Van Dijk noemde Coillard een indrukwekkende figuur, maar geen krachtpatser. „Hij was gevoelig, op het sentimentele af. Zijn kordate vrouw Christina Mackintosh vulde hem wat dat betreft mooi aan. Coillard schreef ook gedichten en speelde accordeon.
Geloofsvertrouwen
Dat hij een groot geloofsvertrouwen had, bleek wel toen hij in Masonda, 500 kilometer ten oosten van Bulayawo (Zimbabwe), werd geconfronteerd met een grote groep woeste Matebele-krijgers. Zij beletten de ossenwagens van Coillard en zijn mensen de doorgang en eisten buskruit. Coillard wilde wel een os geven, maar geen buskruit. Daar was hij principieel op tegen. Toen de krijgers de volgende morgen een ossenwagen wilden plunderen, ging Coillard met een onvoorstelbare rust voor de wagen staan. Tegen zijn zwarte reisgezellen zei hij: „Kalm! Neer die wapens! Laten wij ons als christenen gedragen en zo nodig als martelaren sterven.” De uitzonderlijke kalmte van de zendeling maakte indruk op de Matabelen. Ze vermoedden dat een hogere macht hem beschermde. Toen iemand opeens een schreeuw gaf, brachten de geschrokken ossen de wagens met een schok in beweging. De Matabelen stoven uiteen en uitten alleen nog wat bedreigingen. Coillard zei: „Wij zijn dienstknechten van de ware God en hadden niets kwaads in de zin.””
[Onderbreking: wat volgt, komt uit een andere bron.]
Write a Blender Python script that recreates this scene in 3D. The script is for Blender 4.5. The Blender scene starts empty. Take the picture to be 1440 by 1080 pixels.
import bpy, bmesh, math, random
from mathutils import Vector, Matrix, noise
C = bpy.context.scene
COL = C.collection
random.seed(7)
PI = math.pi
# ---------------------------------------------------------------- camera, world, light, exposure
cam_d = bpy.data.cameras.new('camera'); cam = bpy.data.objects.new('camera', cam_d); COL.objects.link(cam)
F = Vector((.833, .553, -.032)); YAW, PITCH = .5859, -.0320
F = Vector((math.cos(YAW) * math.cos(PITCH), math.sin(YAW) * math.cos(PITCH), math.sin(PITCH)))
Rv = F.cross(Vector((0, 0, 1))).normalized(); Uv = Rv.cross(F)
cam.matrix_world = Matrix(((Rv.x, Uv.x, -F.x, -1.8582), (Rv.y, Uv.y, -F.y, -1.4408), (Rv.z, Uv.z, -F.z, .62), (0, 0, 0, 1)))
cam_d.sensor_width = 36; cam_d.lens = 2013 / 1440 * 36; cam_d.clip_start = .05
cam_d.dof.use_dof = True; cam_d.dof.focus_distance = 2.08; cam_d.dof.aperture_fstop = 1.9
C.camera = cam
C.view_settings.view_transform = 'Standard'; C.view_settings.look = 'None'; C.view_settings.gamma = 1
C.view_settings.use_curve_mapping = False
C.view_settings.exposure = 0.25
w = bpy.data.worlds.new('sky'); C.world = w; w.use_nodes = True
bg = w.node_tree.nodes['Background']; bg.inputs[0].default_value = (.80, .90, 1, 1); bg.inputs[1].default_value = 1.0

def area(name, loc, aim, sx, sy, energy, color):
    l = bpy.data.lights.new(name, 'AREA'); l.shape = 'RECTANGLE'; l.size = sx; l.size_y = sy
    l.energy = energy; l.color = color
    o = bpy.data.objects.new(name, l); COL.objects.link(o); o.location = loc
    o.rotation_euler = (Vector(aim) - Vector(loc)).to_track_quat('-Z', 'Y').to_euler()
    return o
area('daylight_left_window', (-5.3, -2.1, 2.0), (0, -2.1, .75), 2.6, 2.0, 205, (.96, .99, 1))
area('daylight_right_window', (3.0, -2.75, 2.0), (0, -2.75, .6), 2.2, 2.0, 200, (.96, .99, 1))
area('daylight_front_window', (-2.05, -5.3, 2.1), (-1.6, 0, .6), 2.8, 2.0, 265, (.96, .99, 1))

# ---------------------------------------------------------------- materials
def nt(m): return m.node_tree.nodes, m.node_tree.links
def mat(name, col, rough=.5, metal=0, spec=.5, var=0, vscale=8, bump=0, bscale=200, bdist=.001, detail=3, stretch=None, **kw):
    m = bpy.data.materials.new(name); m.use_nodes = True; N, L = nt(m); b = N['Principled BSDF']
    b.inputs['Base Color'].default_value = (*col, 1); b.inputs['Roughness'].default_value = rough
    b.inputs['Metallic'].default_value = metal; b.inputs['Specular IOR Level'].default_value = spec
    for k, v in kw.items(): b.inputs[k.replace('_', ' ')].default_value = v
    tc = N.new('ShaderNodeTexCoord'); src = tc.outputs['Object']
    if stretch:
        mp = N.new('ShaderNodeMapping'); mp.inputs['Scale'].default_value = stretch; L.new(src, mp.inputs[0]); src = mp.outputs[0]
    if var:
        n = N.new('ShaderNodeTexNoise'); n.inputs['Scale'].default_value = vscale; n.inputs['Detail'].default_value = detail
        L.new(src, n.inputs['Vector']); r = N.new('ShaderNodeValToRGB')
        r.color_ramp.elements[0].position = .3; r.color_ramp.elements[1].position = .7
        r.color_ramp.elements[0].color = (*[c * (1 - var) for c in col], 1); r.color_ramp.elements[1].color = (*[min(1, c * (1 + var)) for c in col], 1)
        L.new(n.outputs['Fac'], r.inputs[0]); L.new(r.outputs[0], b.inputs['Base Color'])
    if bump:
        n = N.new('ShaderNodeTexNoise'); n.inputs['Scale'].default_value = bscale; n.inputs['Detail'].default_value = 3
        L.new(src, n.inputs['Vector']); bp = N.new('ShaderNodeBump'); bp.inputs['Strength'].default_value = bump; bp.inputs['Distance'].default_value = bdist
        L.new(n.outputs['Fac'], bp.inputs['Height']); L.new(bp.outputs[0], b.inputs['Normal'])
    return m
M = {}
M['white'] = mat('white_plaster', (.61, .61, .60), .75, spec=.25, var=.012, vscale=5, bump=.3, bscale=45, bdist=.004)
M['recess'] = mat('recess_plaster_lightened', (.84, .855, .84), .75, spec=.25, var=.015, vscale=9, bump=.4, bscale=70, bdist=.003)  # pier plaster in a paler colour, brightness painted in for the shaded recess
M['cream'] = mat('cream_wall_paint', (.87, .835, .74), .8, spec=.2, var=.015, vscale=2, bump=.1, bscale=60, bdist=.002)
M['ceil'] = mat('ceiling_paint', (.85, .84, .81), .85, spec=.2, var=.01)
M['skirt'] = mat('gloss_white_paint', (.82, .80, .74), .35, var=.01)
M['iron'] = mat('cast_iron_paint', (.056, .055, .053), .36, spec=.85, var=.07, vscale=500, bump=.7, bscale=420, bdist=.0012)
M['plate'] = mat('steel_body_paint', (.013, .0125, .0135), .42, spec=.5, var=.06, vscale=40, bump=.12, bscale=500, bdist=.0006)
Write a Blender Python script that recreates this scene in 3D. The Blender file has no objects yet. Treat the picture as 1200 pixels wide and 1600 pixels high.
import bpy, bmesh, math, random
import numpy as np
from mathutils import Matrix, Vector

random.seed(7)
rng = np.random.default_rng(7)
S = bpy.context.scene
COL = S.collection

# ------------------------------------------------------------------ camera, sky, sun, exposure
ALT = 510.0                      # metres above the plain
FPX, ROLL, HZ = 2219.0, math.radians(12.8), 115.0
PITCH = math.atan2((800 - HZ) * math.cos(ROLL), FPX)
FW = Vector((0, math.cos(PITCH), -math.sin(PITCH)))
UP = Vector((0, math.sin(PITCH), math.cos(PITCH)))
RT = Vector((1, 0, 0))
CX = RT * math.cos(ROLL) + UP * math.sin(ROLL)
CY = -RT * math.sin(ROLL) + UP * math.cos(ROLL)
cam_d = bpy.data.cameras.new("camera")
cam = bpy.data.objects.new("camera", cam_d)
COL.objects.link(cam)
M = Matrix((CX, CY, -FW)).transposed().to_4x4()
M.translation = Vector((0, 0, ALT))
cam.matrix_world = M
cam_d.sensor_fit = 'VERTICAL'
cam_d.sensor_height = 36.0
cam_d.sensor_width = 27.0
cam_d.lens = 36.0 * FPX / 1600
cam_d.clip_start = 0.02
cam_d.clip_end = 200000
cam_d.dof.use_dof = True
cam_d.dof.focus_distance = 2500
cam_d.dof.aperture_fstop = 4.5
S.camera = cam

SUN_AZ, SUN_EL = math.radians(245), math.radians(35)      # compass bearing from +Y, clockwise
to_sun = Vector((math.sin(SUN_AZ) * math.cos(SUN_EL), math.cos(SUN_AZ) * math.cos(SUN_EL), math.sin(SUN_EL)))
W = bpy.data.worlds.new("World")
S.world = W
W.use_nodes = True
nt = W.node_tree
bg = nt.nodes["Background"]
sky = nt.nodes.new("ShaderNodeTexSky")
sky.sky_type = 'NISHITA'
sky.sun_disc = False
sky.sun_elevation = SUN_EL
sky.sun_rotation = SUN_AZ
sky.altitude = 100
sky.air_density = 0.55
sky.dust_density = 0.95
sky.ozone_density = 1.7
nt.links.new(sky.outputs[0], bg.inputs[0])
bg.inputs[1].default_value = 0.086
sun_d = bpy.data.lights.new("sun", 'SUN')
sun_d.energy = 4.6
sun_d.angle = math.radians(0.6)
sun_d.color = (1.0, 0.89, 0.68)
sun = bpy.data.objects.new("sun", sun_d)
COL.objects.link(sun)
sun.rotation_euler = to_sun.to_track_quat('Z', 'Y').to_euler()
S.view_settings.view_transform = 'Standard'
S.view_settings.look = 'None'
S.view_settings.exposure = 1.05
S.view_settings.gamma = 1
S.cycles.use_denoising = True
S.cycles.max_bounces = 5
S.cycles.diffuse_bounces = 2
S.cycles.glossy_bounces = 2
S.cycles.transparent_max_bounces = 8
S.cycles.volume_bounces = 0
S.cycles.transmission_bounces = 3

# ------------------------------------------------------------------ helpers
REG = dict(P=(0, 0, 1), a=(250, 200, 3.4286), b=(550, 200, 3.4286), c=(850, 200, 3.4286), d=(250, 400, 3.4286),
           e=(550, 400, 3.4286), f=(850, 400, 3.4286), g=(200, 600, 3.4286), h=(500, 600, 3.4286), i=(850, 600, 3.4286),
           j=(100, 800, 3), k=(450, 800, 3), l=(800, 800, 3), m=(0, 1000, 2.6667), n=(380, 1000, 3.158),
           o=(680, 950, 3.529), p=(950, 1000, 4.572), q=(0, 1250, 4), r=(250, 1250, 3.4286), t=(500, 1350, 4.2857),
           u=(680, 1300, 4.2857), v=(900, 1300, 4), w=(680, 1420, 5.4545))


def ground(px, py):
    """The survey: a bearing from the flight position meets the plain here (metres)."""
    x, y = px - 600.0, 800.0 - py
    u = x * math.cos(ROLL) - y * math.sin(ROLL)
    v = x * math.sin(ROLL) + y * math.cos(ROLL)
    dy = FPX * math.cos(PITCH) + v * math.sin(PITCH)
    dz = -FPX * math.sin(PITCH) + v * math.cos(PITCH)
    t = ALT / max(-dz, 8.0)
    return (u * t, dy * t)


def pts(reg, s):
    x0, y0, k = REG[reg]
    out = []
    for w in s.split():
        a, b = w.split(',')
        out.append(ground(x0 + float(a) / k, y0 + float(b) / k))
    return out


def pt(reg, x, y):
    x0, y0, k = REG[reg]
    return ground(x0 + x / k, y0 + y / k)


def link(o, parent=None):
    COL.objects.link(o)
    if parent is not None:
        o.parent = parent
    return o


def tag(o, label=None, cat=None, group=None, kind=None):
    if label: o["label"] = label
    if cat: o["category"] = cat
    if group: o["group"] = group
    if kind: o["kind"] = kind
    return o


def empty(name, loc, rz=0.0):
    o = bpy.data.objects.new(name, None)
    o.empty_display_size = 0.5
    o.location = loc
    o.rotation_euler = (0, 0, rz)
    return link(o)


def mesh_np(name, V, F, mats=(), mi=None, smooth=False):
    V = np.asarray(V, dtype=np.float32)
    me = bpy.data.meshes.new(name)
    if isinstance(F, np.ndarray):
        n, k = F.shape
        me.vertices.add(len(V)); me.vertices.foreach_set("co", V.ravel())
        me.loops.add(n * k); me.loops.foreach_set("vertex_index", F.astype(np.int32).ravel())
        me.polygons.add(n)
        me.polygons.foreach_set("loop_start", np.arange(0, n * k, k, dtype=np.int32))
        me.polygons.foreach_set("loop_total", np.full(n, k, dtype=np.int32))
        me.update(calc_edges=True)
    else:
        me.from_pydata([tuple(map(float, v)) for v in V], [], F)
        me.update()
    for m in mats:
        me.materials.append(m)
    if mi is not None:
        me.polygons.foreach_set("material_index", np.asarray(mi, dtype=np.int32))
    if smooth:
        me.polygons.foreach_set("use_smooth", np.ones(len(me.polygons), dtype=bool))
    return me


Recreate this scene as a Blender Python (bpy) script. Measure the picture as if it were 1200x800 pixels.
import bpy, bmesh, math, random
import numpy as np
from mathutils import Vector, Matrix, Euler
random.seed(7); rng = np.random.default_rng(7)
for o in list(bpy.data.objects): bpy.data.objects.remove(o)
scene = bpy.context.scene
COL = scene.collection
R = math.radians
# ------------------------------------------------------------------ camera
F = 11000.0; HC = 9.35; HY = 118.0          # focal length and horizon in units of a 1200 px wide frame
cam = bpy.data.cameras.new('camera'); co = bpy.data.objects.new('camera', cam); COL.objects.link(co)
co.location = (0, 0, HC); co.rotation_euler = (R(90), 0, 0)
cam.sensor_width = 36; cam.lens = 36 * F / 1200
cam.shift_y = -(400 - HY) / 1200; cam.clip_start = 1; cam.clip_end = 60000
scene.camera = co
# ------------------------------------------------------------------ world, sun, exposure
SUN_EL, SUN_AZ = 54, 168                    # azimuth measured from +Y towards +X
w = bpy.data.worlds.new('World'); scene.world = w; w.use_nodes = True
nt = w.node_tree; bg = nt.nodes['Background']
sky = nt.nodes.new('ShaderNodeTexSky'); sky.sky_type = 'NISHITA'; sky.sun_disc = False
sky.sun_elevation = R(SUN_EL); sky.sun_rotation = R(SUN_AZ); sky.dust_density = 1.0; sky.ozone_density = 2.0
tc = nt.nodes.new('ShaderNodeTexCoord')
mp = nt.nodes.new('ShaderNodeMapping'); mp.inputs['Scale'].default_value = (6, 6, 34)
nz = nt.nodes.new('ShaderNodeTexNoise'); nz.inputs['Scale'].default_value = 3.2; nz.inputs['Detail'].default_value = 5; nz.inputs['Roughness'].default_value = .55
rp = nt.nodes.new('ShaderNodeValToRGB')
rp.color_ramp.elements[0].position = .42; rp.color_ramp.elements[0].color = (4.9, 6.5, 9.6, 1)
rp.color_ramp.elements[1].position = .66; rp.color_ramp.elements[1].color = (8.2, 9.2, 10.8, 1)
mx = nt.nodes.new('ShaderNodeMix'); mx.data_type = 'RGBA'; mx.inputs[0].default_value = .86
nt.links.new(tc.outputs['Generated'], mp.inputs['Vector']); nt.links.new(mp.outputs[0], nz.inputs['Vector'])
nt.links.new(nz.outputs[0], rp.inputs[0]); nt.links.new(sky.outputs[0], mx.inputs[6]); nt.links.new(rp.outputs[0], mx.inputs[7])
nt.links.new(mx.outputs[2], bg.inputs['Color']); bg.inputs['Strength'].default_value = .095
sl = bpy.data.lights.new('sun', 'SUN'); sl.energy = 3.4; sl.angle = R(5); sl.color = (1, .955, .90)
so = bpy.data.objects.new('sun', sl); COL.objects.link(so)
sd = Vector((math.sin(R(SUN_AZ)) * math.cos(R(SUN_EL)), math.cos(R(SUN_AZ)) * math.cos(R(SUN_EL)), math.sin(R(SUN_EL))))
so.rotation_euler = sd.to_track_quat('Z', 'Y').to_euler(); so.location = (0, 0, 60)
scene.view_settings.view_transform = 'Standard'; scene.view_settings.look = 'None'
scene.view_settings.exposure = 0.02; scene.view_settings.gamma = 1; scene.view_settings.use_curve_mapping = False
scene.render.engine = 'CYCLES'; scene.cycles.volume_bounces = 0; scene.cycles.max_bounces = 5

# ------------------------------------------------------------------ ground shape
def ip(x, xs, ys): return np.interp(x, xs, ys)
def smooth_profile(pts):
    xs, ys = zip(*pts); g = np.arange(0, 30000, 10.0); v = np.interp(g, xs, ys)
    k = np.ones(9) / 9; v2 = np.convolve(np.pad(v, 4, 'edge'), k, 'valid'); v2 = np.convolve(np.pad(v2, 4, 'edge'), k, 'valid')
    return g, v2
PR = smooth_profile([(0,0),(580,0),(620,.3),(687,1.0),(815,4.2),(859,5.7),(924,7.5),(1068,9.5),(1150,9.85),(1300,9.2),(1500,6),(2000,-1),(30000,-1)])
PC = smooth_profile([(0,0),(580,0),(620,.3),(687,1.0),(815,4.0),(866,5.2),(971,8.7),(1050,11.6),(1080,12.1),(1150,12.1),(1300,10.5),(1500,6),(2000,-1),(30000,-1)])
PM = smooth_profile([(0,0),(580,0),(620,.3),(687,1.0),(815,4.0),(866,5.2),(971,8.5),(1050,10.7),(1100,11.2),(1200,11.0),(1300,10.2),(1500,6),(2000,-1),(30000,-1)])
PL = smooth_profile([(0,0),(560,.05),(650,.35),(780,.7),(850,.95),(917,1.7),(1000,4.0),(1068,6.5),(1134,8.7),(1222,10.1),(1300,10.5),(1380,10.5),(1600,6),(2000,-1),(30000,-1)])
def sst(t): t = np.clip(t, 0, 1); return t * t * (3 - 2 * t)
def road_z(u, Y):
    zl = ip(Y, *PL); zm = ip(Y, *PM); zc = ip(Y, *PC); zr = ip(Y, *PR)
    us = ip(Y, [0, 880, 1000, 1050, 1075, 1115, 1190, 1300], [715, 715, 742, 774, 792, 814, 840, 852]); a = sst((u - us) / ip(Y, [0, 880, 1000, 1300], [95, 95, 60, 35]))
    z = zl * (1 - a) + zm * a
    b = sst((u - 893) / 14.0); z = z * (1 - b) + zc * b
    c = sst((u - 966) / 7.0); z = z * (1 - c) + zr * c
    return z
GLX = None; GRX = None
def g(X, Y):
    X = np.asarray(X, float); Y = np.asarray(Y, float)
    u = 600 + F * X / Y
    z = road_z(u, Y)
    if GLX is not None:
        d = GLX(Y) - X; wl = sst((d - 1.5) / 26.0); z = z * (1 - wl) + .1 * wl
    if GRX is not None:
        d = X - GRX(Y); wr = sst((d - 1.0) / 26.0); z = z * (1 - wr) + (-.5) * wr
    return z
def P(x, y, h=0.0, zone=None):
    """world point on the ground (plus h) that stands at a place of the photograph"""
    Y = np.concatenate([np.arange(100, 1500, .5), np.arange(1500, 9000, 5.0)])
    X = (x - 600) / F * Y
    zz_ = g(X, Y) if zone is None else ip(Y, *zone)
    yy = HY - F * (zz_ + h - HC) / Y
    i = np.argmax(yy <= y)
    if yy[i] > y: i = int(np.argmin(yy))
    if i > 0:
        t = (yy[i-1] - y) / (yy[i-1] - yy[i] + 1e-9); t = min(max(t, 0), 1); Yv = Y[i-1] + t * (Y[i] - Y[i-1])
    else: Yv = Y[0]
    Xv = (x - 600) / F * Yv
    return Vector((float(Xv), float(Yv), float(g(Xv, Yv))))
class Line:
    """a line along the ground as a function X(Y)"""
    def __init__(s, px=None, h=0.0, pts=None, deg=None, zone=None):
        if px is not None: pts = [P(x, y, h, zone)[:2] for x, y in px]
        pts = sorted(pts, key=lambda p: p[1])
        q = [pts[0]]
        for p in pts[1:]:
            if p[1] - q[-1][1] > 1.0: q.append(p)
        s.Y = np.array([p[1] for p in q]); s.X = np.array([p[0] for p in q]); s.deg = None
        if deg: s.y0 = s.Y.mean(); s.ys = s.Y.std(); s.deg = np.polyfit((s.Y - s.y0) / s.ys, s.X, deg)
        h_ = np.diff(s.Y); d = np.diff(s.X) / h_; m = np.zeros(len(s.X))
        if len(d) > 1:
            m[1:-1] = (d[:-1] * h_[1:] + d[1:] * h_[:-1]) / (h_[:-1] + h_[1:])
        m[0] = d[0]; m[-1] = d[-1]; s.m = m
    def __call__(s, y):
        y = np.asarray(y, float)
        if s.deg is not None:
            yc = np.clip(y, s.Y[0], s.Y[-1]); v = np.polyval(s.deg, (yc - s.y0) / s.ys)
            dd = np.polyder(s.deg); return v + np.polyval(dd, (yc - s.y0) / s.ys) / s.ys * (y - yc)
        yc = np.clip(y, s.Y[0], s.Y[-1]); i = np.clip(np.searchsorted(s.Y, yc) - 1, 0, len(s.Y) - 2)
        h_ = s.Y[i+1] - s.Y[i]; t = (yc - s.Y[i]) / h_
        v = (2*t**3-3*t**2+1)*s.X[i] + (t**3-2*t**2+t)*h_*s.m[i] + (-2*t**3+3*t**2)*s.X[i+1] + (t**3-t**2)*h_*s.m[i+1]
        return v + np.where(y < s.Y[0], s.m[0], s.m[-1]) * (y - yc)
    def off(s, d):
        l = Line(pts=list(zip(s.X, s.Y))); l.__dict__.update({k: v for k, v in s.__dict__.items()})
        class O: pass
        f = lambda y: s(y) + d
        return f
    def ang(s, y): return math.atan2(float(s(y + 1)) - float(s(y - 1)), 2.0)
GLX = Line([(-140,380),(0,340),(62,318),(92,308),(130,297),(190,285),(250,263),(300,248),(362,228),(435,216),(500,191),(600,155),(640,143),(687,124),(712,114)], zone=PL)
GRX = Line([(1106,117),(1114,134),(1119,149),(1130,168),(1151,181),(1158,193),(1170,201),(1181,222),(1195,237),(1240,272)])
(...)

Zeker voor die tijd was het bijzonder hoe Coillard omging met zijn zwarte medemensen. In Lesotho wilden de Bantoes hem in 1859 ”baassie” noemen, maar dat weigerde de zendeling pertinent. Later, toen de Boerenoorlogen tussen de van oorsprong Nederlandse Afrikaners (Boeren) en de Britten uitbraken, had Coillard veel begrip voor de Boeren. Maar hij nam afstand van hun superioriteitsgevoel ten opzichte van de zwarten, die hij als zijn gelijken beschouwde.
In het hart
Schouten, die per mail haar bijdrage aan de presentatie doorgaf, noemde Coillard „een man van God. In geloof, door diepten en over hoogten, mocht hij zijn weg gaan. Eerst alleen, later met zijn vrouw die zich in eerste instantie een vreemdeling in een vreemd land voelt, maar gaandeweg één met de inlandse bevolking wordt. Coillard laat zich in dagboekstukken en brieven in zijn hart kijken. Hij schroomt niet om ook dingen te benoemen die minder strelend voor een mens zijn.”
Schouten gaf aan dat ze dankzij haar onderzoek naar Coillard „scherper dan ooit” ziet dat zending relatie is. „En duidelijker dan ooit dat oorlogen –zoals die tussen Boeren en Engelsen, maar ook recent de oorlog in Oekraïne– nooit zwart-wit zijn. Die nuance bracht Coillard aan; op die manier kon hij tussen de partijen staan, met liefde in zijn hart voor alle naasten die de Heere op zijn weg bracht.”
Van Dijks presentatie is ook zaterdag te zien tijdens de tweede actiedag in het magazijn van uitgeverij Gebr. Koster.